> Exercise brief
Write out all lines holding the word "part".
## begin Dataset extract
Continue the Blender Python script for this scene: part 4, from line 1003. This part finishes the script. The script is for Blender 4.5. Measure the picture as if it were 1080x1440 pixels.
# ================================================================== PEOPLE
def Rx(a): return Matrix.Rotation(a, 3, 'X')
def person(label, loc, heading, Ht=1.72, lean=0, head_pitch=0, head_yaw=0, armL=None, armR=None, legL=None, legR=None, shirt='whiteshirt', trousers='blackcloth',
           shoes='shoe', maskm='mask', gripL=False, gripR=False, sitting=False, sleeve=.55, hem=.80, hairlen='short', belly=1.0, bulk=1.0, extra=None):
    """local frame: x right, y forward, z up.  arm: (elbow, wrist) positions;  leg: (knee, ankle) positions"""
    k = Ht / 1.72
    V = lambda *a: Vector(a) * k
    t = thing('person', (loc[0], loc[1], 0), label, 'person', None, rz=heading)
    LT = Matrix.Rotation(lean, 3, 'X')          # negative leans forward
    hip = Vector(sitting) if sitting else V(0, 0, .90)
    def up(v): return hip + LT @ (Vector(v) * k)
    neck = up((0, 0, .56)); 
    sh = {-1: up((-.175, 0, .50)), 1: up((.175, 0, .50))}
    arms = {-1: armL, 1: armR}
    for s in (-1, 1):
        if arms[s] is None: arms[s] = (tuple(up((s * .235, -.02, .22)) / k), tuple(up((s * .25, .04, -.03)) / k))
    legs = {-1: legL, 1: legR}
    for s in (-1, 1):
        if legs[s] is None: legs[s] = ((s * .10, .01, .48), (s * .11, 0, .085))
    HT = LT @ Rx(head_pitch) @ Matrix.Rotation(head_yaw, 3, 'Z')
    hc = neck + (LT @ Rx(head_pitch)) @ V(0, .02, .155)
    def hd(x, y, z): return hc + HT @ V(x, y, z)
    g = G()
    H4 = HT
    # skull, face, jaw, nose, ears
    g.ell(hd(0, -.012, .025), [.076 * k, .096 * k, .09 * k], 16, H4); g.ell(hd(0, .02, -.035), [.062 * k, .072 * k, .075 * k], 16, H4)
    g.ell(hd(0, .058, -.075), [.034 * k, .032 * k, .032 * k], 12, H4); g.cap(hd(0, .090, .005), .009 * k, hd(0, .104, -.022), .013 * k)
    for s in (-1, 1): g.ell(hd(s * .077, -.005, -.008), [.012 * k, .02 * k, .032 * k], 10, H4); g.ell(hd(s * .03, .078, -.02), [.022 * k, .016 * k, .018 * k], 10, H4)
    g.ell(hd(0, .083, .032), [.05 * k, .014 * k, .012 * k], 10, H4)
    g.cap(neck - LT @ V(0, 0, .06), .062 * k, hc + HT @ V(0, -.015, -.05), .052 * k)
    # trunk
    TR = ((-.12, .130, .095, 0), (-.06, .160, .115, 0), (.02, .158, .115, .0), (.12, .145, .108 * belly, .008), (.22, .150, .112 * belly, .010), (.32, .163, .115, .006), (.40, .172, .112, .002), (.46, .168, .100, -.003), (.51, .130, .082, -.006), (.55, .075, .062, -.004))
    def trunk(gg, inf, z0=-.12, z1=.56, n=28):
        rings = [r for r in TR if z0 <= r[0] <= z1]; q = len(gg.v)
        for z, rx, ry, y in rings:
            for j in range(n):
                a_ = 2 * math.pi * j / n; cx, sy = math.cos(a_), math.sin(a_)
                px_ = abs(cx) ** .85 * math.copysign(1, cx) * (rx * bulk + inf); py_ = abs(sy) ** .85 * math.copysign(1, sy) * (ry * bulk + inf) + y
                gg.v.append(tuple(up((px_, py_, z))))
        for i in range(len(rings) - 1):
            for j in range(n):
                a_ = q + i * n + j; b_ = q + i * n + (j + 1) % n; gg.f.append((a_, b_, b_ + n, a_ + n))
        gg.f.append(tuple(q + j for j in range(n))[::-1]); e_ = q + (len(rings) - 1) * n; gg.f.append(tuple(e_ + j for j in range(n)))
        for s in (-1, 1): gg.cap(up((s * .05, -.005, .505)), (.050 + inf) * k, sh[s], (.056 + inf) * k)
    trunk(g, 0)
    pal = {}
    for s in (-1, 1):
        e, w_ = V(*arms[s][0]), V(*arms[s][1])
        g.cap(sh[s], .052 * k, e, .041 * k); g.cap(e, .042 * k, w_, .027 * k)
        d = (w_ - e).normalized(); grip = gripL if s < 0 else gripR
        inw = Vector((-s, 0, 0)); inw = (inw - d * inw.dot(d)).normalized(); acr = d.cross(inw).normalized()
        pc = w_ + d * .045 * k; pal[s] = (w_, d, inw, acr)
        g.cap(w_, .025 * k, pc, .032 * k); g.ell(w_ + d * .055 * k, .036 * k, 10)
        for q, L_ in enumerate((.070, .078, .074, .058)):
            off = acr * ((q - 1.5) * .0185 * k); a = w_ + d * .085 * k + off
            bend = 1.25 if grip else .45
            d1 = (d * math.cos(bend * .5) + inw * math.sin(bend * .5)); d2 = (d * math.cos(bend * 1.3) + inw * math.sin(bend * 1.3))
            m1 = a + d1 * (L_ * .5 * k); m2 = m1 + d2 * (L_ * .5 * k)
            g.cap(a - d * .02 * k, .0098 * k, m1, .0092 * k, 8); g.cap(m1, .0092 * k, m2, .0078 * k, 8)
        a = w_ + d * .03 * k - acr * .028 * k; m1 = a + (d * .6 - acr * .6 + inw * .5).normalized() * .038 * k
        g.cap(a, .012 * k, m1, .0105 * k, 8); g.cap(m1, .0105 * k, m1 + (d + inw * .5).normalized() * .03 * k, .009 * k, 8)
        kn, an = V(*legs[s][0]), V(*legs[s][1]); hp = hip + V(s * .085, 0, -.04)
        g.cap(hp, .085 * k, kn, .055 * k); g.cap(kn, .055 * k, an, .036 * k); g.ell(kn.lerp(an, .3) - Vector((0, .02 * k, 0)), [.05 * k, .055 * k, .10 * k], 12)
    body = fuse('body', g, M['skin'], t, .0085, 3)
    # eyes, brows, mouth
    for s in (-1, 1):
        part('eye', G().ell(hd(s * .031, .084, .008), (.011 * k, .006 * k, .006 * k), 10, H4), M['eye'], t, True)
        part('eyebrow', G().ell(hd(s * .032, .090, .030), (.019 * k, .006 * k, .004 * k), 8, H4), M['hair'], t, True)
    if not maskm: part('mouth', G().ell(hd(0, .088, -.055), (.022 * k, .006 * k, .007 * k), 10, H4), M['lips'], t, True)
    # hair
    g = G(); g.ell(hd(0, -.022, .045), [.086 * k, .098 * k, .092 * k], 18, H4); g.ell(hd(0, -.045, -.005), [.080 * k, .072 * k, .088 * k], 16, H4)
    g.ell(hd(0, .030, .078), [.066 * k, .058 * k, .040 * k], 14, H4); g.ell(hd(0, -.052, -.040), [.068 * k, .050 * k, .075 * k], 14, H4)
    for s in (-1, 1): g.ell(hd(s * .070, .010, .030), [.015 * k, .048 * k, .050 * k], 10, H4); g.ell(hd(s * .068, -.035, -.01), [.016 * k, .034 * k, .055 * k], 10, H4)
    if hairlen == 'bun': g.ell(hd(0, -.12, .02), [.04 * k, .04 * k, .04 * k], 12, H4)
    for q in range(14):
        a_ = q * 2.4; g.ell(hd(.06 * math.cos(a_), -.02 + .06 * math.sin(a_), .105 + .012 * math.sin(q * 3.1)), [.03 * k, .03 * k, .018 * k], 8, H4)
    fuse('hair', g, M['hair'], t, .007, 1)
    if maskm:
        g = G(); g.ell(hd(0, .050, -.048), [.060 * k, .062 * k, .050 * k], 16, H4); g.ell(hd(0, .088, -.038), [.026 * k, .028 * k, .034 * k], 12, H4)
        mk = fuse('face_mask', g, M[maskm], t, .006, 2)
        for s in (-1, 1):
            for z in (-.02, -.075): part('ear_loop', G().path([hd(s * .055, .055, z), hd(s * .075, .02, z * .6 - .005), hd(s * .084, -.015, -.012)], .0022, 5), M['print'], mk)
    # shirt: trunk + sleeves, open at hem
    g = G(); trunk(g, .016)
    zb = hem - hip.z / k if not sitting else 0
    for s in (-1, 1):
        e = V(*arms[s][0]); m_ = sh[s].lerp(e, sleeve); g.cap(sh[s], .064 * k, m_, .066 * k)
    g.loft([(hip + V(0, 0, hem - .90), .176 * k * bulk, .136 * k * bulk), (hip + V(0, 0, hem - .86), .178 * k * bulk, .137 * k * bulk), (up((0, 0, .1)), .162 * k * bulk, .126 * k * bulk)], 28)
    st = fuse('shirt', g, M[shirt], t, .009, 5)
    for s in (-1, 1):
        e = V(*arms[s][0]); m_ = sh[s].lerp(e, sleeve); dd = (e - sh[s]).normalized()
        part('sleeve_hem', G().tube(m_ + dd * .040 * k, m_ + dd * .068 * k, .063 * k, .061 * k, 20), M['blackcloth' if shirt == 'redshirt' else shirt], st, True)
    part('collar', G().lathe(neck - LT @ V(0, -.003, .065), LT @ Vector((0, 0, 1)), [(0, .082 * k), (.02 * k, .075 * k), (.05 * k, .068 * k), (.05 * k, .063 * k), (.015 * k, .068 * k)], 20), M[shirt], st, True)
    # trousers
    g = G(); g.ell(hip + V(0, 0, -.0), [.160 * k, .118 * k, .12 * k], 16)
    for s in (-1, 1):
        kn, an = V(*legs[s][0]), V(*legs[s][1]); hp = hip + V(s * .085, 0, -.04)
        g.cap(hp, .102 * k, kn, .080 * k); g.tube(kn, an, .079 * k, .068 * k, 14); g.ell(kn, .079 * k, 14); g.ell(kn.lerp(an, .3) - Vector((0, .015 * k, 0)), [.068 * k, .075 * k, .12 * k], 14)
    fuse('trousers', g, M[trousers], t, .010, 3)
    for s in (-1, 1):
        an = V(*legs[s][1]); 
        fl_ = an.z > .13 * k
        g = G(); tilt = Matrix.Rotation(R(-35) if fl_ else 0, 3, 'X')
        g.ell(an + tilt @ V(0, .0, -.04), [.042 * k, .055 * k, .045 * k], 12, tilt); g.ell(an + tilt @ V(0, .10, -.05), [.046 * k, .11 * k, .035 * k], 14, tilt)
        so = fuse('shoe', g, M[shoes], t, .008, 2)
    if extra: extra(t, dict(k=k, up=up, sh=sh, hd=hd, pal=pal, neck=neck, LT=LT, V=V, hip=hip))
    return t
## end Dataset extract
> Written solution
Continue the Blender Python script for this scene: part 4, from line 1003. This part finishes the script. The script is for Blender 4.5. Measure the picture as if it were 1080x1440 pixels.
        part('eye', G().ell(hd(s * .031, .084, .008), (.011 * k, .006 * k, .006 * k), 10, H4), M['eye'], t, True)
        part('eyebrow', G().ell(hd(s * .032, .090, .030), (.019 * k, .006 * k, .004 * k), 8, H4), M['hair'], t, True)
    if not maskm: part('mouth', G().ell(hd(0, .088, -.055), (.022 * k, .006 * k, .007 * k), 10, H4), M['lips'], t, True)
            for z in (-.02, -.075): part('ear_loop', G().path([hd(s * .055, .055, z), hd(s * .075, .02, z * .6 - .005), hd(s * .084, -.015, -.012)], .0022, 5), M['print'], mk)
        part('sleeve_hem', G().tube(m_ + dd * .040 * k, m_ + dd * .068 * k, .063 * k, .061 * k, 20), M['blackcloth' if shirt == 'redshirt' else shirt], st, True)
    part('collar', G().lathe(neck - LT @ V(0, -.003, .065), LT @ Vector((0, 0, 1)), [(0, .082 * k), (.02 * k, .075 * k), (.05 * k, .068 * k), (.05 * k, .063 * k), (.015 * k, .068 * k)], 20), M[shirt], st, True)